This book begins with Simon Winchester becoming a US citizen two years ago: ‘I swore a solemn oath before a federal judge on the afterdeck of the warship USS Constitution in Boston Harbor.’ On several occasions during the 450-plus pages that follow, I wondered if becoming a US citizen had driven him a bit mad.
Winchester’s aim is to write about the explorers, geologists, cartographers, topographers and entrepreneurs who transformed America from a scattering of far-flung outposts into a cohesive whole. Nothing odd about that — but the way in which he has gone about it certainly is. For reasons that are never entirely clear, Winchester has chosen to divide up his narrative into five categories according to the five classical elements: wood, earth, water, fire and metal. He writes:
It suddenly seemed to me that the five elements could be a logical way of placing into context the basic themes behind the making and joining together of the United States.
The trouble with this idea is that it comes unstuck almost immediately. He kicks off with Jefferson, who became obsessed with sending out an army of cartographers to survey America. So, where’s the wood? Well, it turns out that ‘Thomas Jefferson was a man with a lifelong fascination with trees.’

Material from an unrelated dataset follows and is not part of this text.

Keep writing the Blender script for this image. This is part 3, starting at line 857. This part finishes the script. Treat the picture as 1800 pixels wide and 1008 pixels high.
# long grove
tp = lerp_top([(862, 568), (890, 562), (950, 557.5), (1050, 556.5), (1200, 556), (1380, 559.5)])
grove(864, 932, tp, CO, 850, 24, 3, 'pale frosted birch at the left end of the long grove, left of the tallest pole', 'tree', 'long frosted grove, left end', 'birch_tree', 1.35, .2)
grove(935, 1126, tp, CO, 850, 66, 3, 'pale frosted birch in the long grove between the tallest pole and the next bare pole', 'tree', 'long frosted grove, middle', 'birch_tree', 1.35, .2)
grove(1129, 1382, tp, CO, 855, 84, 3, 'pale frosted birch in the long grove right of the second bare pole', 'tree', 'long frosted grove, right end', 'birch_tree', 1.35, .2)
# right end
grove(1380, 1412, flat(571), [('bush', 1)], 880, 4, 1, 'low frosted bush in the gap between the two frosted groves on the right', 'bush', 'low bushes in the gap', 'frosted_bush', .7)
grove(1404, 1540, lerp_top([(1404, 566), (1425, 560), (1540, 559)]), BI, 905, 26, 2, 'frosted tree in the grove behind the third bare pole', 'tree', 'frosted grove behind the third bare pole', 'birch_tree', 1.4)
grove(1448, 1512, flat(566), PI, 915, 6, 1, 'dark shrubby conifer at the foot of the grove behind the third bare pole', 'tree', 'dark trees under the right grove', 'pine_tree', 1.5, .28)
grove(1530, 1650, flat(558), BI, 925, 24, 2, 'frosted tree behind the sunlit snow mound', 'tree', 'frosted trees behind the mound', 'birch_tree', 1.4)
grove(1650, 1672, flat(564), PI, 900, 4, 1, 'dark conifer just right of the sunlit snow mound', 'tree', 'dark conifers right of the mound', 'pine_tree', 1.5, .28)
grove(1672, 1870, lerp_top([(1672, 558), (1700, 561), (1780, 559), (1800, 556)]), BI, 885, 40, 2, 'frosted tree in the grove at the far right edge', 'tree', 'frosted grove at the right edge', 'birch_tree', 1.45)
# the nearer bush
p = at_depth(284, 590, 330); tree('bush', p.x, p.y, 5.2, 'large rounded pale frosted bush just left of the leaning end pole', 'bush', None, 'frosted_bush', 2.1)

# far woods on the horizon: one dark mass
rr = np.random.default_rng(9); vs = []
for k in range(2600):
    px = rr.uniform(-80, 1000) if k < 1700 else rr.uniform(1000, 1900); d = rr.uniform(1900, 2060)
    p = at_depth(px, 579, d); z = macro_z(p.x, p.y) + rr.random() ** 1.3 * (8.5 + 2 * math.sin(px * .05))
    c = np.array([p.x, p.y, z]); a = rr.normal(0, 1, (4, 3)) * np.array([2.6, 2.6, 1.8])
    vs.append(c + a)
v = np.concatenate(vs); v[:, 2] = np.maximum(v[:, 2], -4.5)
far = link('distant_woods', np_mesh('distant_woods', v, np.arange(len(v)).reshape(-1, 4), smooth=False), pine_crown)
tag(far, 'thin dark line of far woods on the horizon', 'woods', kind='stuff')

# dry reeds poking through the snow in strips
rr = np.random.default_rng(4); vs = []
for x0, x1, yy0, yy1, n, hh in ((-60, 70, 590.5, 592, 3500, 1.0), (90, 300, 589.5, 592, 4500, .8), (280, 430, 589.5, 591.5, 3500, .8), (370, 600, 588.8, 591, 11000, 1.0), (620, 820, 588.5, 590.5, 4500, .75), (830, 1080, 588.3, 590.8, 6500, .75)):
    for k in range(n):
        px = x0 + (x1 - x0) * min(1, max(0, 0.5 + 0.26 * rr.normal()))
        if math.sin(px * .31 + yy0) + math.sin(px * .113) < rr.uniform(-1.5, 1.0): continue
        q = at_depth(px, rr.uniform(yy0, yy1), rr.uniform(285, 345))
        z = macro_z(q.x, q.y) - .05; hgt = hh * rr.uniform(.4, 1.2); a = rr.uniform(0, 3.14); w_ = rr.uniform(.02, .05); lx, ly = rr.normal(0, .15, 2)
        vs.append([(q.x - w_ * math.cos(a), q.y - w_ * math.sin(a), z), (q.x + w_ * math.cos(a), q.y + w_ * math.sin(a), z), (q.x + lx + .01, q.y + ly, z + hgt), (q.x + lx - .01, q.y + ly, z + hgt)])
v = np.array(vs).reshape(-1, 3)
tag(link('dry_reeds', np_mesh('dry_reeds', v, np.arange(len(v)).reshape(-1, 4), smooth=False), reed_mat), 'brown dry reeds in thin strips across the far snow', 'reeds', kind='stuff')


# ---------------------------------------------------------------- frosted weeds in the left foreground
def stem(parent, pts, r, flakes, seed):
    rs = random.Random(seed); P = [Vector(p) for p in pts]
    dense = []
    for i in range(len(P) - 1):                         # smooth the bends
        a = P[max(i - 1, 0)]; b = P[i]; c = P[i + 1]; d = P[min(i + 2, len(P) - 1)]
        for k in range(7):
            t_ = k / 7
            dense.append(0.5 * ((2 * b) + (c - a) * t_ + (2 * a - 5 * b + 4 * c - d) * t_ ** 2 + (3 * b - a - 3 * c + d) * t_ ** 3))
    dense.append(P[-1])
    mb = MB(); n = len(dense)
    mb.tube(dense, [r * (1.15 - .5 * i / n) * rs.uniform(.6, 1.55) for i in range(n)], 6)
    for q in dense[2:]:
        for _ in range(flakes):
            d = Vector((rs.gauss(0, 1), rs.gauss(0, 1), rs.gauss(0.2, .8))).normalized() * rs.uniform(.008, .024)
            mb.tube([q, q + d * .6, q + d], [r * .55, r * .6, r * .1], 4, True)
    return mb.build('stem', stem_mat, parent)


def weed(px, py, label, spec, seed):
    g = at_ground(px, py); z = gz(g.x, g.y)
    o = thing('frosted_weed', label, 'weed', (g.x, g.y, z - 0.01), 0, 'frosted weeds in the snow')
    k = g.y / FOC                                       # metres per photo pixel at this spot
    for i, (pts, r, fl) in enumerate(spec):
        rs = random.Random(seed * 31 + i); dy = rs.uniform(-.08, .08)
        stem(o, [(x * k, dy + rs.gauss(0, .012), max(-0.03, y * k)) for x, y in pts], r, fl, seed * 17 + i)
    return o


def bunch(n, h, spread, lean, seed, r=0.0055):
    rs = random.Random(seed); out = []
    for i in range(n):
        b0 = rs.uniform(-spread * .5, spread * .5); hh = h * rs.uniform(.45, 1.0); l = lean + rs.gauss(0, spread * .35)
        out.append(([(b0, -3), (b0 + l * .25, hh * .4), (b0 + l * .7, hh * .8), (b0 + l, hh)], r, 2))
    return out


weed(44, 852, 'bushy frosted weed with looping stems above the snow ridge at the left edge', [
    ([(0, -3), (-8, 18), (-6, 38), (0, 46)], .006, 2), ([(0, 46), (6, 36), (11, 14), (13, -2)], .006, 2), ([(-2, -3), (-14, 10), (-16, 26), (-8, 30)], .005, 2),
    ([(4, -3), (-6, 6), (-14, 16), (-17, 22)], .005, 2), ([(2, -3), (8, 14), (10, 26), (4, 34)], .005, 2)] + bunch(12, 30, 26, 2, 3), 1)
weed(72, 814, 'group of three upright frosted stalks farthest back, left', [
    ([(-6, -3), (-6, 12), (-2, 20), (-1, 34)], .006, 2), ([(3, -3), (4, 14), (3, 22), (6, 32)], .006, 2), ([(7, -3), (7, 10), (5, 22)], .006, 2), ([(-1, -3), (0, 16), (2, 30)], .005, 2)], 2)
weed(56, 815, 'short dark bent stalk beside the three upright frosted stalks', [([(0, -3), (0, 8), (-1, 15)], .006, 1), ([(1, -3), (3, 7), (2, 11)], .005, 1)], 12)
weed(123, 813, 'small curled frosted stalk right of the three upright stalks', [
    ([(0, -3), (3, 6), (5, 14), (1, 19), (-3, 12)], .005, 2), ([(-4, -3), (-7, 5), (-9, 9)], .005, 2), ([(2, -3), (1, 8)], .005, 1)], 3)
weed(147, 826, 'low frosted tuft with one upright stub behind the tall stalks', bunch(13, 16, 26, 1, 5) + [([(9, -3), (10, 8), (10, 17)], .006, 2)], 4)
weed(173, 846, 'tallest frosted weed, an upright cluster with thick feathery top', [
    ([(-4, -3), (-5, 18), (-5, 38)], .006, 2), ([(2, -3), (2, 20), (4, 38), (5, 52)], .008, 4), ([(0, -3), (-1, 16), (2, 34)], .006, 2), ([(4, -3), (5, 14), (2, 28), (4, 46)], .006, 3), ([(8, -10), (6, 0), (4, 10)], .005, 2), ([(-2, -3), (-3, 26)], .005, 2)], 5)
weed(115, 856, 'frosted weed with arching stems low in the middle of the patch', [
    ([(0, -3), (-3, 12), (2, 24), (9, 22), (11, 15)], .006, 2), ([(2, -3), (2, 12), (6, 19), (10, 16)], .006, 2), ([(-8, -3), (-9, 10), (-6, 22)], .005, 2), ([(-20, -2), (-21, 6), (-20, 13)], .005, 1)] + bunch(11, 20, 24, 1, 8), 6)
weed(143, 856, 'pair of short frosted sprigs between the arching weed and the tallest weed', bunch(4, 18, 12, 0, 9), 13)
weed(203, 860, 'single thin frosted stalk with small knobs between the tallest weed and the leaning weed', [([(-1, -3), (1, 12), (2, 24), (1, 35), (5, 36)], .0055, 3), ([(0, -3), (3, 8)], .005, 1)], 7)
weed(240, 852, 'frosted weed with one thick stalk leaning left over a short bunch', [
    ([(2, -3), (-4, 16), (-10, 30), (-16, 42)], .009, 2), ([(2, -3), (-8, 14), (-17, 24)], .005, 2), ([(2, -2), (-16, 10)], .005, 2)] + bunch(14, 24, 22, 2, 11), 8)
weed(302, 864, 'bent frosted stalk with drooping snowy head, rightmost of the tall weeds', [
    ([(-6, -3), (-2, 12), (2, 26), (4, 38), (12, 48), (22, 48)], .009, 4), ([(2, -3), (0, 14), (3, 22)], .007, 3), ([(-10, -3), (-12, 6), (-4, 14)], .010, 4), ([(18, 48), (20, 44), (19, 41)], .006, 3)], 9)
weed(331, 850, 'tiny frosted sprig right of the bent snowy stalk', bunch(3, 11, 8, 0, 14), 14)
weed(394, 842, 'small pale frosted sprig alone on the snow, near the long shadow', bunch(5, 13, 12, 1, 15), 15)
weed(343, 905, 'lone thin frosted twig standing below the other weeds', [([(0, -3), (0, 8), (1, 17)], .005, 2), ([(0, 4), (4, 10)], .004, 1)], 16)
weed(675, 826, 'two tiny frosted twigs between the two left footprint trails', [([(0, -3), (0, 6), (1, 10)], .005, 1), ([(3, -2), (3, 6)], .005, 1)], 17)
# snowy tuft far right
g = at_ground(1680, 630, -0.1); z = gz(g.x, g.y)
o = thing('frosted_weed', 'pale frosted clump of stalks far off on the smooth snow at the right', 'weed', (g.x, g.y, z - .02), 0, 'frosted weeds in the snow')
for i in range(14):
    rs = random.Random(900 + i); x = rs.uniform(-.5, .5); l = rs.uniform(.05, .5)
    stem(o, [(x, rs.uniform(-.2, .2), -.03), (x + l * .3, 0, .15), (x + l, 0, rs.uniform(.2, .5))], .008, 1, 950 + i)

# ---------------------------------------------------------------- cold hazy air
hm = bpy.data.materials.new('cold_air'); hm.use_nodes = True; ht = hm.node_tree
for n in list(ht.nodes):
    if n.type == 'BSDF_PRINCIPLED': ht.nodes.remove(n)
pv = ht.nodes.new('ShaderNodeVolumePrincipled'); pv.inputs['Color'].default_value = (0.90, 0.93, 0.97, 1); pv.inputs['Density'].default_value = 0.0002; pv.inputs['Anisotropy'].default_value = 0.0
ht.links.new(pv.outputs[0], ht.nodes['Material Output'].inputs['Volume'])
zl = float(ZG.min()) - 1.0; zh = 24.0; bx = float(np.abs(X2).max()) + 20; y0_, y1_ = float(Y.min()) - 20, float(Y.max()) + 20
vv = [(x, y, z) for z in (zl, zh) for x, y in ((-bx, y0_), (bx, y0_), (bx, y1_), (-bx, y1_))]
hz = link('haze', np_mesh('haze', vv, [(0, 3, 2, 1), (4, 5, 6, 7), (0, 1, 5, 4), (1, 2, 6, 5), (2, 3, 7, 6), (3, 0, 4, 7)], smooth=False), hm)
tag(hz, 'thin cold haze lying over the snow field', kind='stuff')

Stone me, you just might be thinking, that’s a bit tenuous — in which case you’d better hold on tight; there’s plenty more where that came from. In the section on water, Winchester writes, reasonably enough, about canals, but then has to make a desperate lunge to get to the railways.
It is an unassailable physical fact that the invisible and very hot gas known since the 11th century as steam occupies 1,600 times the volume of the water from which it is made.